There's a thread over on the FilmScoreMonthly message boards right now that's partly annoying and partly amusing.
It focuses on the music for the new film Miss Congeniality 2. Now, a standard procedure in film making is to use what's called a "temp track". What the filmmakers do is, before the time to actually score the film arrives, they assemble a "score" of sorts from various sources: cues from older films, bits of classical music, classic rock tunes or pop standards, whatever. This temporary soundtrack -- "temp track" -- is used by the film's composer to get an idea of what the producers are looking for in terms of where they want music to occur.
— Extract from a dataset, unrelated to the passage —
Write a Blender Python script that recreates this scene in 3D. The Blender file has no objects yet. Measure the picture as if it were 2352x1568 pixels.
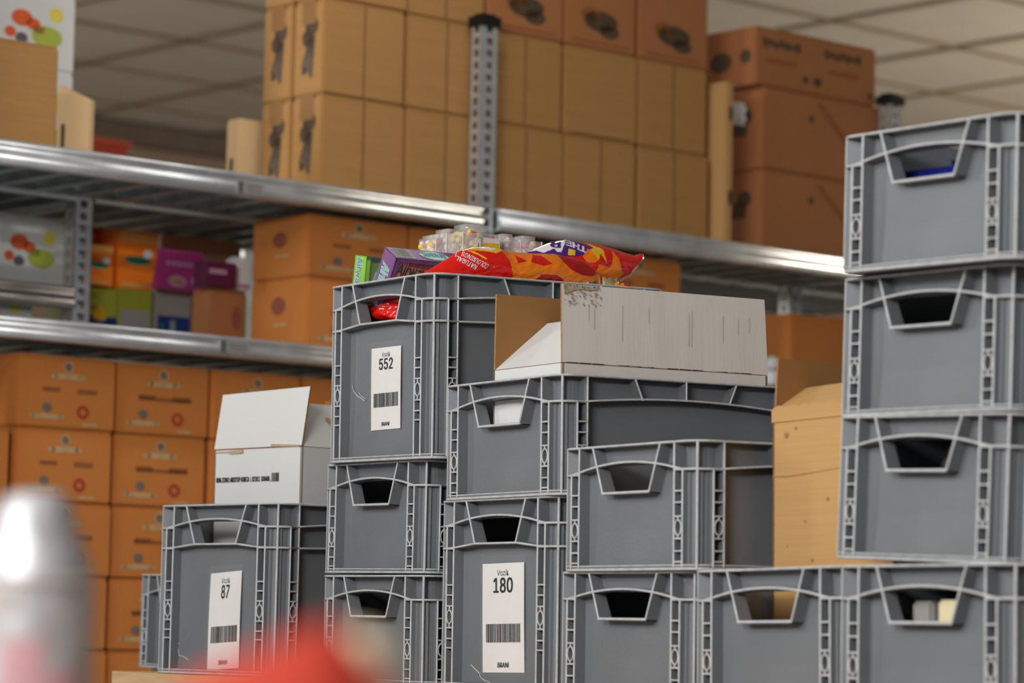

However, in more recent years, the "temp track" has become a lot more important: it's not just a case of "Here's where we want some music", but "This is what we want the music to sound like at this spot". And since pre-existing film music is often used for temp-tracks, this is a big reason for the general homogenization of the film music sound over the last ten or fifteen years.
So what's the problem with Miss Congeniality 2? As the initial post in the FSM thread reveals, much of the film's temp track actually ended up being used in the finished film, so that during the end credits, those cues from earlier films are actually listed along with the song credits for songs used in the film. (The poster over on FSM provides details.) So the creative folks behind Miss Congeniality 2 (yeah, I know, there's a contradiction-in-terms) have basically dispensed almost entirely with the use of new music. Talk about laziness.
And yet -- it strikes me as funny, in a way, that in a world where a film like Miss Congeniality 2 even gets made, film music fans really get their dander up about the music. Wow. But then, we're talking about a segment of fandom where it's not uncommon to hear that a spectacularly bad movie like The Final Conflict is actually a good movie because Jerry Goldsmith wrote the music.